▶ Exercise details: Reproduce the data in its entirety, exactly as supplied.

▶ Data section:
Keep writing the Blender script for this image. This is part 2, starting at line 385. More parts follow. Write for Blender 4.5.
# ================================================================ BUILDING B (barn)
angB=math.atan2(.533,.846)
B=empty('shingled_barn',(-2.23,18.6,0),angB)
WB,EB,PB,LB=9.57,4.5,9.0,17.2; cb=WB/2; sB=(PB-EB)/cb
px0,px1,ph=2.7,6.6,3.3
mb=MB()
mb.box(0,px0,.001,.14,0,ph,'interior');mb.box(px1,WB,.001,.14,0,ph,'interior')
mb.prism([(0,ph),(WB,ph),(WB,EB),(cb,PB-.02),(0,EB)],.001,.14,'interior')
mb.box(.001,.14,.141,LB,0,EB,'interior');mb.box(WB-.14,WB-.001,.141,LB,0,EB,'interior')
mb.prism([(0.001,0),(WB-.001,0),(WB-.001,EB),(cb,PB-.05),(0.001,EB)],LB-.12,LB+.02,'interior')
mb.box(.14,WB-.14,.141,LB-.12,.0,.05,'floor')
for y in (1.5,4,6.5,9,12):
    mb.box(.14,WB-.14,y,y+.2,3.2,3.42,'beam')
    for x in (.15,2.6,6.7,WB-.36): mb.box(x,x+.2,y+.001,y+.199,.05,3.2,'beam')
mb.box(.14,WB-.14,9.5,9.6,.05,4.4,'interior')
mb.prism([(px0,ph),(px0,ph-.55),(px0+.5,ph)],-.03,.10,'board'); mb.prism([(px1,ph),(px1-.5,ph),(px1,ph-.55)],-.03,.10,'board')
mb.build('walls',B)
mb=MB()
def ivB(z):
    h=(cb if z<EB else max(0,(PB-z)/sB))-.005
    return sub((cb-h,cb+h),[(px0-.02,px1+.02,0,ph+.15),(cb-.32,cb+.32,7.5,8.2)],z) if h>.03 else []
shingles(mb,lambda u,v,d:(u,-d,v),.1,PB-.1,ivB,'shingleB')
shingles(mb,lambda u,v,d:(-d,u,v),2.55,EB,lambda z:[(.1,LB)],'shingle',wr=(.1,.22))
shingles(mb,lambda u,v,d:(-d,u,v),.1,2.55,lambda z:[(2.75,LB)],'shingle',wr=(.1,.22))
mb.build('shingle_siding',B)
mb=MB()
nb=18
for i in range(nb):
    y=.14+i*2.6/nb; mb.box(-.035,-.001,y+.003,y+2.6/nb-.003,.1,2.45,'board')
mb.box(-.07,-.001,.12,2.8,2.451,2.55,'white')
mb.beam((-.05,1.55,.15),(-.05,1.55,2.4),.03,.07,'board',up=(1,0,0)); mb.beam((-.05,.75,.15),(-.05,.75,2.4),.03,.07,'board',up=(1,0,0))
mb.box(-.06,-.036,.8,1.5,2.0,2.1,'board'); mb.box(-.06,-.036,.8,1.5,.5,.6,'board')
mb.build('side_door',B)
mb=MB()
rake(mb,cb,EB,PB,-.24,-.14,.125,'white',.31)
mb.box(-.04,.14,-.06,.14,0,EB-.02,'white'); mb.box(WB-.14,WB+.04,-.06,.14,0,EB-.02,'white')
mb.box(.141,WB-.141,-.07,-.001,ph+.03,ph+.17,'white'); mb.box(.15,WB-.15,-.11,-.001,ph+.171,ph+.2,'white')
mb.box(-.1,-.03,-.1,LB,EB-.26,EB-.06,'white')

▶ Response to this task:
Keep writing the Blender script for this image. This is part 2, starting at line 385. More parts follow. Write for Blender 4.5.
# ================================================================ BUILDING B (barn)
angB=math.atan2(.533,.846)
B=empty('shingled_barn',(-2.23,18.6,0),angB)
WB,EB,PB,LB=9.57,4.5,9.0,17.2; cb=WB/2; sB=(PB-EB)/cb
px0,px1,ph=2.7,6.6,3.3
mb=MB()
mb.box(0,px0,.001,.14,0,ph,'interior');mb.box(px1,WB,.001,.14,0,ph,'interior')
mb.prism([(0,ph),(WB,ph),(WB,EB),(cb,PB-.02),(0,EB)],.001,.14,'interior')
mb.box(.001,.14,.141,LB,0,EB,'interior');mb.box(WB-.14,WB-.001,.141,LB,0,EB,'interior')
mb.prism([(0.001,0),(WB-.001,0),(WB-.001,EB),(cb,PB-.05),(0.001,EB)],LB-.12,LB+.02,'interior')
mb.box(.14,WB-.14,.141,LB-.12,.0,.05,'floor')
for y in (1.5,4,6.5,9,12):
    mb.box(.14,WB-.14,y,y+.2,3.2,3.42,'beam')
    for x in (.15,2.6,6.7,WB-.36): mb.box(x,x+.2,y+.001,y+.199,.05,3.2,'beam')
mb.box(.14,WB-.14,9.5,9.6,.05,4.4,'interior')
mb.prism([(px0,ph),(px0,ph-.55),(px0+.5,ph)],-.03,.10,'board'); mb.prism([(px1,ph),(px1-.5,ph),(px1,ph-.55)],-.03,.10,'board')
mb.build('walls',B)
mb=MB()
def ivB(z):
    h=(cb if z<EB else max(0,(PB-z)/sB))-.005
    return sub((cb-h,cb+h),[(px0-.02,px1+.02,0,ph+.15),(cb-.32,cb+.32,7.5,8.2)],z) if h>.03 else []
shingles(mb,lambda u,v,d:(u,-d,v),.1,PB-.1,ivB,'shingleB')
shingles(mb,lambda u,v,d:(-d,u,v),2.55,EB,lambda z:[(.1,LB)],'shingle',wr=(.1,.22))
shingles(mb,lambda u,v,d:(-d,u,v),.1,2.55,lambda z:[(2.75,LB)],'shingle',wr=(.1,.22))
mb.build('shingle_siding',B)
mb=MB()
nb=18
for i in range(nb):
    y=.14+i*2.6/nb; mb.box(-.035,-.001,y+.003,y+2.6/nb-.003,.1,2.45,'board')
mb.box(-.07,-.001,.12,2.8,2.451,2.55,'white')
mb.beam((-.05,1.55,.15),(-.05,1.55,2.4),.03,.07,'board',up=(1,0,0)); mb.beam((-.05,.75,.15),(-.05,.75,2.4),.03,.07,'board',up=(1,0,0))
mb.box(-.06,-.036,.8,1.5,2.0,2.1,'board'); mb.box(-.06,-.036,.8,1.5,.5,.6,'board')
mb.build('side_door',B)
mb=MB()
rake(mb,cb,EB,PB,-.24,-.14,.125,'white',.31)
mb.box(-.04,.14,-.06,.14,0,EB-.02,'white'); mb.box(WB-.14,WB+.04,-.06,.14,0,EB-.02,'white')
mb.box(.141,WB-.141,-.07,-.001,ph+.03,ph+.17,'white'); mb.box(.15,WB-.15,-.11,-.001,ph+.171,ph+.2,'white')
mb.box(-.1,-.03,-.1,LB,EB-.26,EB-.06,'white')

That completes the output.